Ao se imputarem o título de alcançáveis para poucos (os “escolhidos”, os que “as merecem”), elas descem os homens ao nível de um adereço, uma peça que se mostra boa o suficiente para acompanhá-las. É como não levar em conta o conjunto de qualidades individuais de cada um, valendo apenas se eles cumpriram ou não as tarefas pretendidas. Se são adequados ao rito que ditaram. E é esse o motivo de tantos homens serem falsos, como observamos no início. Já que não importa sua real conduta e caráter – basta que sigam as normas da cartilha, que façam aquilo de que gostam –, se apresentam como elas os esperam, ocultando quem realmente são, apenas para cumprir seu objetivo. Por outro lado, outra consequência é as mulheres decidirem por um homem que atende aos requisitos impostos (um “bom homem”, um homem “decente”, “de bem”), mas que não possui qualquer afinidade com a parceira. Em ambos os casos, o resultado para elas é a decepção ao constatarem que, apesar de terem dedicado tempo e energia em escolher o companheiro, fizeram uma má escolha.

Não se pode colocar homens e mulheres em planos diferentes, pois ambos são seres humanos. O que vale para um, vale para o outro: respeito, atenção, companheirismo, atração. Relações onde o homem tem que se desdobrar das mais diversas formas para agradar à companheira, sem receber atos recíprocos, são injustos e desiguais. Talvez até infelizes.
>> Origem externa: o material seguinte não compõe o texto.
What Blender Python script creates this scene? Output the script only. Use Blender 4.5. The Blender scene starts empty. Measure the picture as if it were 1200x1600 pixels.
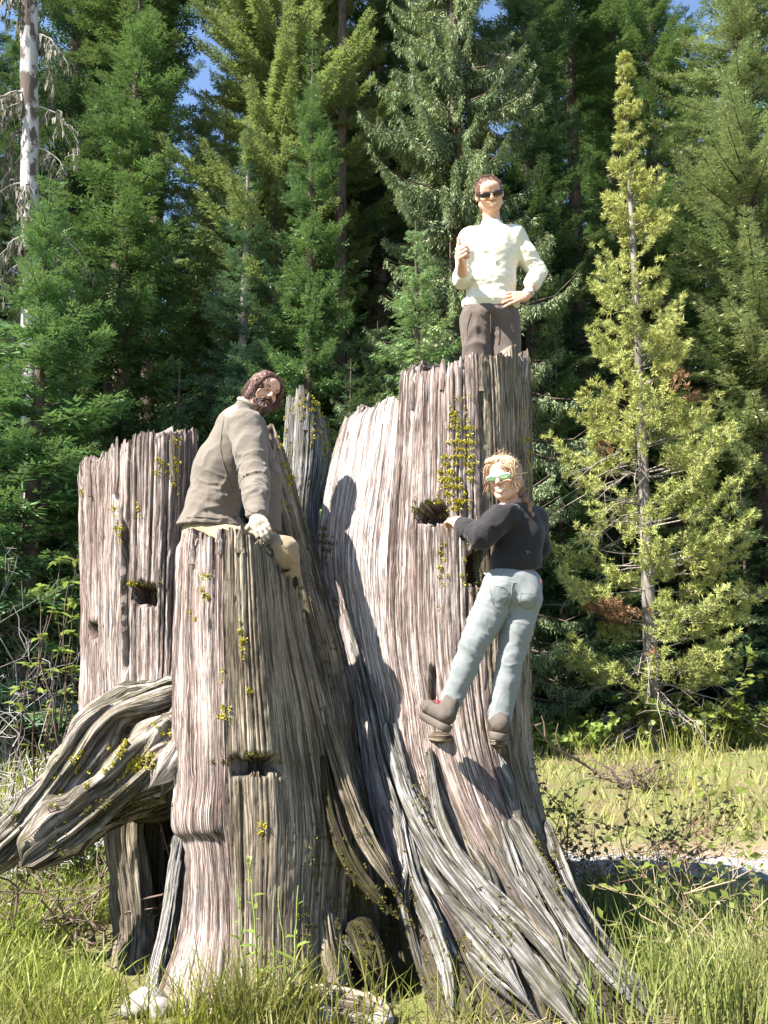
import bpy, math
import numpy as np
from mathutils import Matrix, Vector

SC = bpy.context.scene
COL = SC.collection

# ------------------------------------------------------------------ camera, sky, sun, exposure
CAM_H, FPX = 1.6, 1500.0                      # eye height; focal length in pixels of a 1200x1600 frame
PITCH = math.atan(242 / FPX)
cd = bpy.data.cameras.new('camera'); cam = bpy.data.objects.new('camera', cd); COL.objects.link(cam)
cd.sensor_fit = 'VERTICAL'; cd.sensor_height = 24.0; cd.lens = 24.0 * FPX / 1600.0
cd.clip_start = 0.05; cd.clip_end = 2000
cam.location = (0, 0, CAM_H); cam.rotation_euler = (math.pi / 2 + PITCH, 0, 0)
SC.camera = cam

SUN_DIR = np.array([0.70, 0.39, -0.92])        # the way the light travels
sun_h = math.hypot(0.70, 0.39)
SUN_EL, SUN_ROT = math.atan2(0.92, sun_h), math.atan2(-0.70, -0.39)
w = bpy.data.worlds.new('World'); SC.world = w; w.use_nodes = True
nt = w.node_tree; nt.nodes.clear()
sky = nt.nodes.new('ShaderNodeTexSky'); sky.sky_type = 'NISHITA'; sky.sun_disc = False
sky.sun_elevation = SUN_EL; sky.sun_rotation = SUN_ROT; sky.altitude = 900; sky.ozone_density = 2.0
sky.dust_density = 0.4
bg = nt.nodes.new('ShaderNodeBackground'); bg.inputs['Strength'].default_value = 0.08
wo = nt.nodes.new('ShaderNodeOutputWorld')
nt.links.new(sky.outputs[0], bg.inputs[0]); nt.links.new(bg.outputs[0], wo.inputs[0])
sd = bpy.data.lights.new('sun', 'SUN'); sd.energy = 5.0; sd.angle = math.radians(0.53); sd.color = (1.0, 0.95, 0.87)
so = bpy.data.objects.new('sun', sd); COL.objects.link(so)
so.rotation_euler = Vector(SUN_DIR).to_track_quat('-Z', 'Y').to_euler()
so.location = (-6, -5, 9)
SC.view_settings.view_transform = 'Standard'; SC.view_settings.look = 'None'
SC.view_settings.exposure = 2.05; SC.view_settings.gamma = 1.0; SC.view_settings.use_curve_mapping = False
SC.render.engine = 'CYCLES'
SC.cycles.max_bounces = 6; SC.cycles.diffuse_bounces = 3; SC.cycles.transmission_bounces = 4
SC.cycles.glossy_bounces = 2; SC.cycles.transparent_max_bounces = 6

# ------------------------------------------------------------------ picture geometry helpers
CP, SP = math.cos(PITCH), math.sin(PITCH)
def P(px, py, Y):
    """World point seen at photo pixel (px, py) at distance Y in front of the camera."""
    xc, yc = (px - 600) / FPX, (800 - py) / FPX
    dy, dz = CP - yc * SP, SP + yc * CP
    t = Y / dy
    return np.array([xc * t, Y, CAM_H + dz * t])
def G(px, Y, z=-0.06):
    """World point at height z, distance Y, in the picture column px."""
    wd = Y * CP + (z - CAM_H) * SP
    return np.array([(px - 600) / FPX * wd, Y, z])
def wdep(p): return p[..., 1] * CP + (p[..., 2] - CAM_H) * SP
def proj(p):
    p = np.asarray(p, float); d = wdep(p)
    yc = -p[..., 1] * SP + (p[..., 2] - CAM_H) * CP
    return 600 + FPX * p[..., 0] / d, 800 - FPX * yc / d

def nrm(v):
    v = np.asarray(v, float)
    return v / np.maximum(np.linalg.norm(v, axis=-1, keepdims=True), 1e-9)
def sstep(a, b, x):
    t = np.clip((x - a) / (b - a), 0, 1); return t * t * (3 - 2 * t)

# ------------------------------------------------------------------ noise
def _h(x, y, z, s):
    h = (x * 374761393 + y * 668265263 + z * 1440662683 + s * 362437) & 0xffffffff
    h = ((h ^ (h >> 13)) * 1274126177) & 0xffffffff
    h = ((h ^ (h >> 16)) * 2246822519) & 0xffffffff
    return ((h ^ (h >> 15)) & 0xffffff) / 8388607.5 - 1.0
def vn2(x, y, s=0):
    x, y = np.broadcast_arrays(np.asarray(x, float), np.asarray(y, float))
    xi, yi = np.floor(x).astype(np.int64), np.floor(y).astype(np.int64)
    fx, fy = x - xi, y - yi
    fx, fy = fx * fx * (3 - 2 * fx), fy * fy * (3 - 2 * fy)
    a = _h(xi, yi, 0, s) * (1 - fx) + _h(xi + 1, yi, 0, s) * fx
    b = _h(xi, yi + 1, 0, s) * (1 - fx) + _h(xi + 1, yi + 1, 0, s) * fx
    return a * (1 - fy) + b * fy
def vn3(p, s=0):
    p = np.asarray(p, float); i = np.floor(p).astype(np.int64); f = p - i; f = f * f * (3 - 2 * f)
    r = 0
    for dx in (0, 1):
        for dy in (0, 1):
            for dz in (0, 1):
                wgt = (f[..., 0] if dx else 1 - f[..., 0]) * (f[..., 1] if dy else 1 - f[..., 1]) * (f[..., 2] if dz else 1 - f[..., 2])
                r = r + wgt * _h(i[..., 0] + dx, i[..., 1] + dy, i[..., 2] + dz, s)
    return r
def fb2(x, y, s=0, o=3):
    r, a = 0, 1.0
    for k in range(o):
        r = r + a * vn2(x * 2 ** k, y * 2 ** k, s + k * 17); a *= .5
    return r / 1.75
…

Naturalmente os homens farão de tudo para mostrar a suas companheiras que as admiram, mas não faz mal que elas retribuam na mesma medida, ou quase. Mulheres não são objetos, tampouco homens o são. Os papéis dentro de uma relação podem até variar, mas são duas pessoas acima de tudo, com seus valores e particularidades. Um não é melhor que o outro. Uma mulher não é algo que se mereça, e um homem não é alguém que deva ser aprovado em testes. Suas índoles é que devem ser levadas em conta, a fim de que ambos se conheçam como realmente são e nisso baseiem suas escolhas. E é o amor que se deve buscar, e não o campeão de uma olimpíada romântica.